По посланиям ссыльного князя кухарке Пущина очень похоже, что фортификационный опыт и инженерные знания Сергея Григорьевича были востребованы губернатором Муравьевым. В письме, посланном в Ялуторовск руками инженерного офицера Рейна, Сергей Волконский пишет, что Рейн был послан «с разными прожектами укрепления и защиты Камчатки и нового берега, занятого от устья Амура - от вражеских покушений» и добавляет, что в связи с оборонительной работой на Камчатке «неприятель ничего не предпринимает, а на будущий год - милости просим, лишь бы все предположения были одобрены в Питере».

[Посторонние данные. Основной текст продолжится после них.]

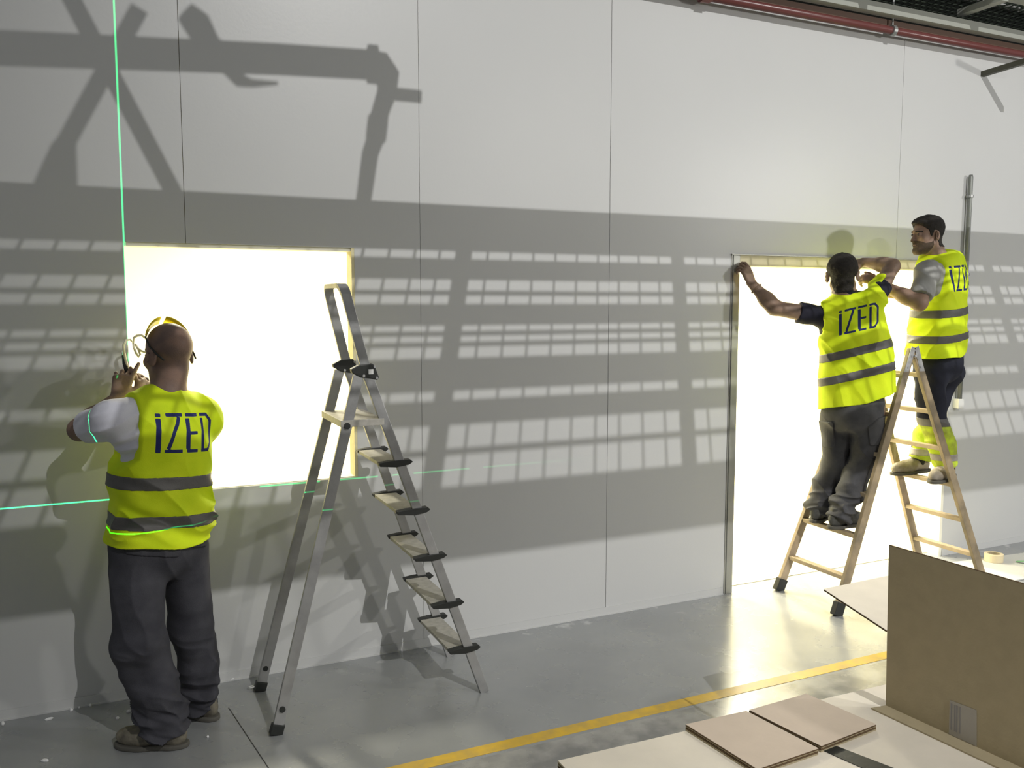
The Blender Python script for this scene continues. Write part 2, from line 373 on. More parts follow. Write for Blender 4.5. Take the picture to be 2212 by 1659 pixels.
# ---------------------------------------------------------------- wooden double stepladder
def wood_ladder():
    root = empty('wooden_stepladder', (4.45,-0.34,0), 'old double-sided wooden stepladder in the doorway, carrying two workers', 'ladder')
    H = 1.57; ax = 4.455
    def yn(z): return -0.590 + 0.045*z
    def yf(z): return -0.095 - 0.045*z
    for side in (-1, 1):
        slope = 0.392 if side < 0 else 0.425
        def X(z): return ax + side*(0.014 + slope*(1.56-z))
        for nm, yy in (('near', yn), ('far', yf)):
            b0 = 0.0
            MB().beam((X(b0),yy(b0),b0),(X(H),yy(H),H),(1,0,0),0.058,0.026,0.05).build('rail', M['woodgrey'] if nm == 'near' else M['wood'], root, bevel=0.003)
            if side < 0:
                MB().beam((X(0)-.002,yy(0),0.0),(X(.075),yy(.075),0.075),(1,0,0),0.068,0.040).build('rubber_shoe', M['black'], root, bevel=0.004)
        for z in (0.215,0.455,0.695,0.935,1.175,1.41):
            MB().box((X(z)-0.024 ,yn(z)+0.008,z-0.013),(X(z)+0.024,yf(z)-0.008,z+0.013)).build('rung', M['wood'], root, bevel=0.003)
    for yy, s in ((yn,-1),(yf,1)):
        y = yy(1.5) + s*0.0145
        for side in (-1,1):
            sl = 0.392 if side < 0 else 0.425
            MB().beam((ax+side*(0.016+sl*(1.56-1.34)),y,1.34),(ax+side*0.012,y,1.585),(1,0,0),0.036,0.003).build('hinge_plate', M['zinc'], root)
            for z in (1.37,1.46,1.53):
                MB().tube([(ax+side*(0.016+sl*(1.56-z)),y-.004,z),(ax+side*(0.016+sl*(1.56-z)),y+.004,z)],0.006,8).build('bolt', M['zinc'], root)
        MB().tube([(ax,y-.010,1.53),(ax,y+.010,1.53)],0.009,10).build('hinge_pin', M['zinc'], root)
    return root
wood_ladder()

# ---------------------------------------------------------------- cardboard, foreground right
def sheet(name, quad, z, t, m, label, cat, group=None, edge=True):
    """flat board: quad of (x,y), top at z"""
    root = empty(name, (quad[0][0],quad[0][1],z-t), label, cat, group)
    MB().prism([(x,y,z-0.0012) for x,y in quad],(0,0,0.0012)).build('top_liner', m, root)
    n = max(1, int(round(t/0.005)))
    for k in range(n):
        o = 0.0015*((k*7)%3-1)
        MB().prism([(x+o,y+o,z-t+k*t/n) for x,y in quad],(0,0,t/n*0.82-(0.0012 if k==n-1 else 0))).build('layer', M['cardedge'] if k % 2 else M['card'], root)
    return root
ZT = 0.45
def q(px,py,z=ZT):
    v = atz(px,py,z); return (v.x,v.y)
# stack of big flattened cartons on a pallet
pal = empty('pallet', (2.0,-2.7,0), 'wooden pallet under the pile of flattened cartons in the right foreground', 'pallet')
for i in range(5): MB().box((1.22,-3.45+i*0.30,0.12),(3.3,-3.33+i*0.30,0.142)).build('deck_board', M['wood'], pal)
for i in range(3): MB().box((1.25+i*0.93,-3.45,0.0),(1.38+i*0.93,-2.13,0.12)).build('runner', M['wood'], pal)
big = sheet('carton_pile', [q(1205,1643),q(1915,1478),(3.3,-2.06),(3.3,-3.6),(1.18,-3.6)], ZT, ZT-0.143, M['cardlight'], 'thick pile of large pale flattened cartons in the right foreground', 'cardboard')
b1 = sheet('cardboard_bundle', [q(1481,1565,ZT+.02),q(1612,1536,ZT+.02),q(1768,1617,ZT+.02),q(1636,1662,ZT+.02)], ZT+0.021, 0.020, M['cardpink'], 'small bundle of brown cardboard sheets, left one of two on the carton pile', 'cardboard')
b2 = sheet('cardboard_bundle', [q(1618,1534,ZT+.02),q(1742,1499,ZT+.02),q(1893,1565,ZT+.02),q(1774,1612,ZT+.02)], ZT+0.021, 0.020, M['cardpink'], 'small bundle of brown cardboard sheets, right one of two nearer the standing panel', 'cardboard')
a = q(1775,1621); b = q(1880,1668); c = q(1950,1668); d = q(1805,1612)
st = MB().prism([(a[0],a[1],ZT+.0004),(b[0],b[1],ZT+.0004),(c[0],c[1],ZT+.0004),(d[0],d[1],ZT+.0004)],(0,0,0.002)).build('packing_strap', M['black'])
tag(st, 'black packing strap lying on the carton pile beside the bundles', 'strap')
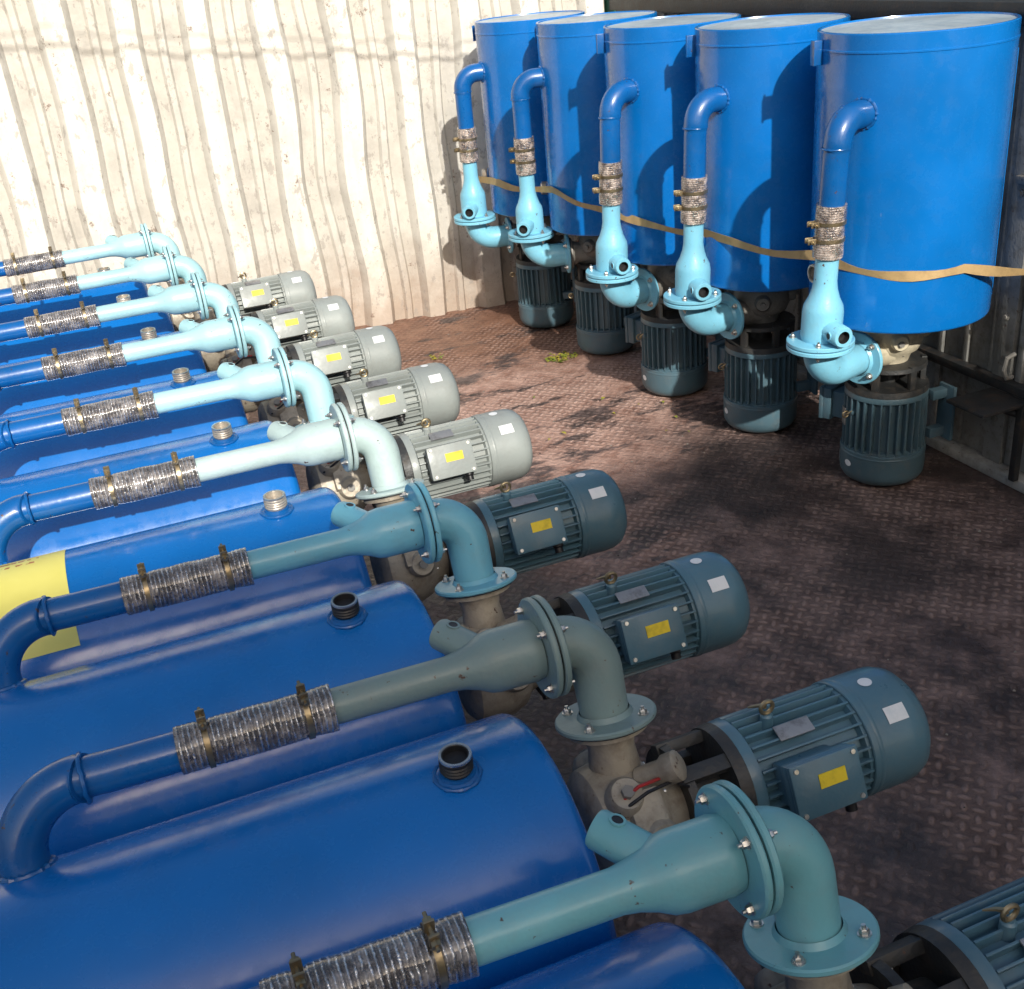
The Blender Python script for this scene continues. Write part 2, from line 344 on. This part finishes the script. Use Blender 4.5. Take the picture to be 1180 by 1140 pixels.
RX=[3.0,2.872,2.755,2.738,2.640];RY=[3.56,4.312,4.962,5.743,6.43];RAz=[-2.87,-3.01,-2.89,-3.45,-3.34]
RR=[.355]+[.3212]*4
for i in range(5):
    unit(RA if i==0 else RB_,V((RX[i],RY[i],0)),Matrix.Rotation(RAz[i],3,'Z'),.9615)

# label on tank 3
mb=MB(); vs=[];fs=[];ty=Cy+.6031*3; n=16
for j,x in enumerate((-.56,-.265)):
    for i in range(n+1):
        a=-.90+1.27*i/n; vs.append((x,ty+.3016*math.sin(a),.6494+.3016*math.cos(a)))
for i in range(n): fs.append((i,i+1,n+2+i,n+1+i))
m,nt,b=newmat('printed_yellow_label'); M['label']=m
co=coords(nt,False); sp=nt.nodes.new('ShaderNodeSeparateXYZ'); nt.links.new(co,sp.inputs[0])
ln=mth(nt,'GREATER_THAN',mth(nt,'SINE',mth(nt,'MULTIPLY',sp.outputs[1],190)),.35)
tx=mth(nt,'GREATER_THAN',noi(nt,coords(nt,False,(90,30,30)),1,2),.5)
mk=mth(nt,'MULTIPLY',mth(nt,'MULTIPLY',ln,tx),mth(nt,'MULTIPLY',mth(nt,'GREATER_THAN',sp.outputs[1],ty+.02),mth(nt,'LESS_THAN',sp.outputs[0],-.33)))
nt.links.new(mix(nt,mk,mix(nt,noi(nt,co,9,3),(.70,.62,.12),(.85,.78,.22)),(.45,.14,.03)),b.inputs['Base Color']); b.inputs['Roughness'].default_value=.45
mb.add(vs,fs,'label'); link('yellow_warning_label',mb.mesh('yellow_warning_label'))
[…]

В следующем письме, переданным эстафетой Матрене Мешалкиной, Волконский пишет: «Камчатке, полагаю, что с сильною волею, может быть дана сильная оборона. Честь и слава Завойко и всем защищавшим, но честь и слава Николаю Николаевичу Муравьеву-Амурскому, предусмотрением своим и даже на собственную свою ответственность взяв отправление слабых средств столь много, помогших к обороне Петропавловска».
В этих словах звучит такая уверенность и знание деталей проекта укрепления Камчатки, которые могли основываться только на непосредственном знакомстве со всеми проектами обороны Камчатки и только что присоединенного Амура, и личном в них участии.
Удивительный факт! Каким же благородством и любовью к Родине надо обладать, чтобы после 25 лет каторги и ссылки не озлобиться, подобно Лунину, не уйти полностью в заботы о семье, подобно Трубецкому, не вести умозрительную жизнь стороннего наблюдателя, подобно Пущину, а все время находить в себе силы, желание и энергию для применения своих многочисленных талантов и эрудиции. И не только для себя и для своей семьи, но самое главное - для горячо любимой Родины.
Когда князь Сергей с семейством после амнистии вернулся, как тогда говорили, «в Россию», он принялся за свои знаменитые Записки с тем же юношеским задором, сопровождавшим его всю жизнь. Большая часть его Записок посвящена ратным подвигам своей юности во благо Родины.